Sadie Adler – Omne ignotum pro magnifico
Chiudo il mio approfondimento con, a mio avviso, l’esponente massimo della donna all’interno della game industry. Sadie Adler, direttamente dalle pericolose strade di Armadillo di Red Dead Redemption II, ha letteralmente stravolto ogni mia convinzione. La sua esistenza è dovuta tutta dall’opera Western per eccellenza targata Rockstar Games, che nel 2018 ha sbaragliato gli standard del medium uscendo in scena con un’autentica opera d’arte. Con una scrittura impeccabile, mirata a sviscerare le paure e le emozioni più recondite dell’uomo, la giovane Sadie gode di un carisma e una personalità al di fuori di ogni misero schema costruito per far apparire la donna come un oggetto di piacere. È tenace e coraggiosa, capace di spiccare tra un mucchio di criminali e ubriaconi con la sua bellezza ed astuzia. Per non parlare del suo timbro di voce: rauco e soffocato, che nasconde una mondanità abusata dalle circostanze e dal tempo. In altre parole, un infuso di afrodisiaci versi musicali. Condividere il viaggio con lei sarà indimenticabile… ma non per tutti. Infatti, l’unica colpa che potrebbe essere attribuita a questo personaggio, è quella di essere caduta nel baratro del dimenticatoio. Ma siamo sicuri che questa responsabilità sia la sua? Mi rendo conto che figure del genere possano spaventare un pubblico non ancora pronto ad affrontare la realtà. Una realtà scomoda, disumanizzata e stereotipata, dove in pochi riescono a delinearne dei pregi e quasi nessuno riesce a guadagnarci. Lecitamente.

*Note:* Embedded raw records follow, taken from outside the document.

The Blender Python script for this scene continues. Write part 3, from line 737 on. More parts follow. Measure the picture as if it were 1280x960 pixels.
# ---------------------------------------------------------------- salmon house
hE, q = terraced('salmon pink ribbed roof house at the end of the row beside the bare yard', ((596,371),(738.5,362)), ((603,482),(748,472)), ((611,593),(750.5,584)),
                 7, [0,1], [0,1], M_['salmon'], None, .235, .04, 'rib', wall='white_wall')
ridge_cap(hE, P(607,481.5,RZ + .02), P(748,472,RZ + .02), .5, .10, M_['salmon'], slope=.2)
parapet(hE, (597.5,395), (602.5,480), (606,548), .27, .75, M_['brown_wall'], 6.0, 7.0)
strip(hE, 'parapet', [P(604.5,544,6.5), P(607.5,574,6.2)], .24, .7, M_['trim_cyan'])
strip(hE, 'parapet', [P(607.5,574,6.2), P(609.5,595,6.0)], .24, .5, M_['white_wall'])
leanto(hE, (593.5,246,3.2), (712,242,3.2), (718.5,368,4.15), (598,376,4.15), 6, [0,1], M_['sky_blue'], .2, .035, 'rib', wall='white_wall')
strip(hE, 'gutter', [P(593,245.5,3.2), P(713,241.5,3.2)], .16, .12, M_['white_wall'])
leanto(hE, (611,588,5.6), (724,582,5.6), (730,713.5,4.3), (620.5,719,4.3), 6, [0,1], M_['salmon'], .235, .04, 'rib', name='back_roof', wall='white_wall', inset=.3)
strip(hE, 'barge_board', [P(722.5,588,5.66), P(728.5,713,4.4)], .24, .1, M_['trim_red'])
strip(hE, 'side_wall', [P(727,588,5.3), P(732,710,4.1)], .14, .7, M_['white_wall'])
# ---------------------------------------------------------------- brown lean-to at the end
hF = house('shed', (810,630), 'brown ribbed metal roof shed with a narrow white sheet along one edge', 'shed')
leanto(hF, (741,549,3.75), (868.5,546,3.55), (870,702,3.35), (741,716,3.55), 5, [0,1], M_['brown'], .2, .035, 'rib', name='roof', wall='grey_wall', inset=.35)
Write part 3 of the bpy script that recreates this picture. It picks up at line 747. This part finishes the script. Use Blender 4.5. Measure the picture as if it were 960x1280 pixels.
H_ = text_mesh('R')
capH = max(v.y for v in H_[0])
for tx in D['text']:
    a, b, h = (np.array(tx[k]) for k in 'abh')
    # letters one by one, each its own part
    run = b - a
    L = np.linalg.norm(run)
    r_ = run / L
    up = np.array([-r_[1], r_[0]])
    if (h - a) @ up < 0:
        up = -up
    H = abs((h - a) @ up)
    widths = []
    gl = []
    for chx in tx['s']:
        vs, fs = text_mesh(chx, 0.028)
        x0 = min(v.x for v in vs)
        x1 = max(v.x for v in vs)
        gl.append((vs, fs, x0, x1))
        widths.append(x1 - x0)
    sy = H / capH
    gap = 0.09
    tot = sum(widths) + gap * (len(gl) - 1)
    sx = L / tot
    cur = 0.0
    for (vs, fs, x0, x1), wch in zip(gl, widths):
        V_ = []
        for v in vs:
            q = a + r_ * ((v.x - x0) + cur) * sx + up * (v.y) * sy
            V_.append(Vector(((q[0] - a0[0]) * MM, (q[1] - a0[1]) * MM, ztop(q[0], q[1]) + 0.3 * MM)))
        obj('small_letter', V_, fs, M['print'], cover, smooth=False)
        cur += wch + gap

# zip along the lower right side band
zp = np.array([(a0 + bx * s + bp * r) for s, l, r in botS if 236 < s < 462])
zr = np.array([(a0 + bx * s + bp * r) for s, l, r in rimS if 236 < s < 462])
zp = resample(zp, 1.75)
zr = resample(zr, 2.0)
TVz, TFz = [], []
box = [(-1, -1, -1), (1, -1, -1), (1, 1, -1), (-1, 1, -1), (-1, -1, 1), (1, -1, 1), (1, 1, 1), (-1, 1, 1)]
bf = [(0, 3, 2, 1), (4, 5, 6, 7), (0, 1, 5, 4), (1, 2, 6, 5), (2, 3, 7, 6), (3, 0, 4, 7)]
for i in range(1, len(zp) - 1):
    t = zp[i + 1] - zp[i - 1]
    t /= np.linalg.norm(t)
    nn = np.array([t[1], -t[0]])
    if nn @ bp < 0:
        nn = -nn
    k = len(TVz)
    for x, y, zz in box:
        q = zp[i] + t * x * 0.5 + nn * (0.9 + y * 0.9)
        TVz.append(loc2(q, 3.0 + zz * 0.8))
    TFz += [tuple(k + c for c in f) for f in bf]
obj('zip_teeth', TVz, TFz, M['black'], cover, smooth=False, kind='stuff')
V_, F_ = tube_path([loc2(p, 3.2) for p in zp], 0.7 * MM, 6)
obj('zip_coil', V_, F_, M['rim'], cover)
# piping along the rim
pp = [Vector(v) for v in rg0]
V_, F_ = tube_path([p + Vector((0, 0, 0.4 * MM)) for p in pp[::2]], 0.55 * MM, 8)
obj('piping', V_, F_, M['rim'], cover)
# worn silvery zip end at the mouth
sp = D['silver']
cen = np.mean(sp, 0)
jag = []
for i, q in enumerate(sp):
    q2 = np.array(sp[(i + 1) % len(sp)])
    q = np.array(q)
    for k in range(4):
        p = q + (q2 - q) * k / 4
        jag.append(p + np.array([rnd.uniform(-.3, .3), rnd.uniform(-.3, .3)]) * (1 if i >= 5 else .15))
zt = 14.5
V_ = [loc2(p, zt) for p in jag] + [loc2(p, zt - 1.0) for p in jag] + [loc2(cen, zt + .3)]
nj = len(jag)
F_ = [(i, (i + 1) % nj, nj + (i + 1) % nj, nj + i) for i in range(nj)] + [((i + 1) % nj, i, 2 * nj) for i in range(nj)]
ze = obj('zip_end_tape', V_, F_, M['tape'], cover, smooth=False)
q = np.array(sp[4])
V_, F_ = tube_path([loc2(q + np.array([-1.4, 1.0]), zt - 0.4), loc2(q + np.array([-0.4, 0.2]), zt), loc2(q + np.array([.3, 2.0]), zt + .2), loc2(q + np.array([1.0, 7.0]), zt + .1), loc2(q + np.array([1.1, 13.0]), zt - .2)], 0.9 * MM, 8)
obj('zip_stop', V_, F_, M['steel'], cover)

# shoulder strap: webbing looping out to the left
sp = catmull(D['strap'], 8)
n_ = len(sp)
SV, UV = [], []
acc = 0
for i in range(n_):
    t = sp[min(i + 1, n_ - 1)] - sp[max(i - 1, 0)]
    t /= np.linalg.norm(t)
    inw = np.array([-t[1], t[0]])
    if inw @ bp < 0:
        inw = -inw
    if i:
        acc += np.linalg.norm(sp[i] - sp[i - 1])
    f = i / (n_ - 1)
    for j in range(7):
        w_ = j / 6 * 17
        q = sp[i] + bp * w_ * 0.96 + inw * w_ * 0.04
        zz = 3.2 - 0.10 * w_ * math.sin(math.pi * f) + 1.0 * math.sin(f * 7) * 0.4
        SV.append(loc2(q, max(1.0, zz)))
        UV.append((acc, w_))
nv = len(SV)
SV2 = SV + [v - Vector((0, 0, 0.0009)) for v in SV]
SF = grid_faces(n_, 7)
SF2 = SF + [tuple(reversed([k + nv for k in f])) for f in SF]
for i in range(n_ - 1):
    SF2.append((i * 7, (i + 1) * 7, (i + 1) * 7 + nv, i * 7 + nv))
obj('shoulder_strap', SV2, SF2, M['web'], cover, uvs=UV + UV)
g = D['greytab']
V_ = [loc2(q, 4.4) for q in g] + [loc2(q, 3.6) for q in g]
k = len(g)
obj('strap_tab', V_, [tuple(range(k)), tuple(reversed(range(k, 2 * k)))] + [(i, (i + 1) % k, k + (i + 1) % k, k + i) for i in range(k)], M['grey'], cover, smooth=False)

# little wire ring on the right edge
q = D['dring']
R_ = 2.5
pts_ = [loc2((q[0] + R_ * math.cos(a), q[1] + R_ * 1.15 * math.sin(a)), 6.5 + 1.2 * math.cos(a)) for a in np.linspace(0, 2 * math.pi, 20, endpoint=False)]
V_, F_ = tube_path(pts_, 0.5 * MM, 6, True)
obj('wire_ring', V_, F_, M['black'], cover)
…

E finisce così il nostro breve, ma intenso approfondimento su tre delle più grandi donne dei videogiochi. È giusto ribadirlo ogni volta che si ha l’occasione per farlo. La potenza di tale figura, che ha fatto il suo ingresso nel medium negli anni ’80, ha da sempre affascinato il videogiocatore. Dal più casual e spassionato all’hardcore gamer puro. E, sebbene sia stato fatto nel peggiore dei modi, sessualizzando la donna fino a farle toccare il più basso e discriminatorio livello umanistico, non vuol dire che sarà per sempre così. A patto che si conoscano le giuste ambasciatrici per far breccia nei cuori, ma soprattutto nelle menti, delle nuove generazioni, di persone.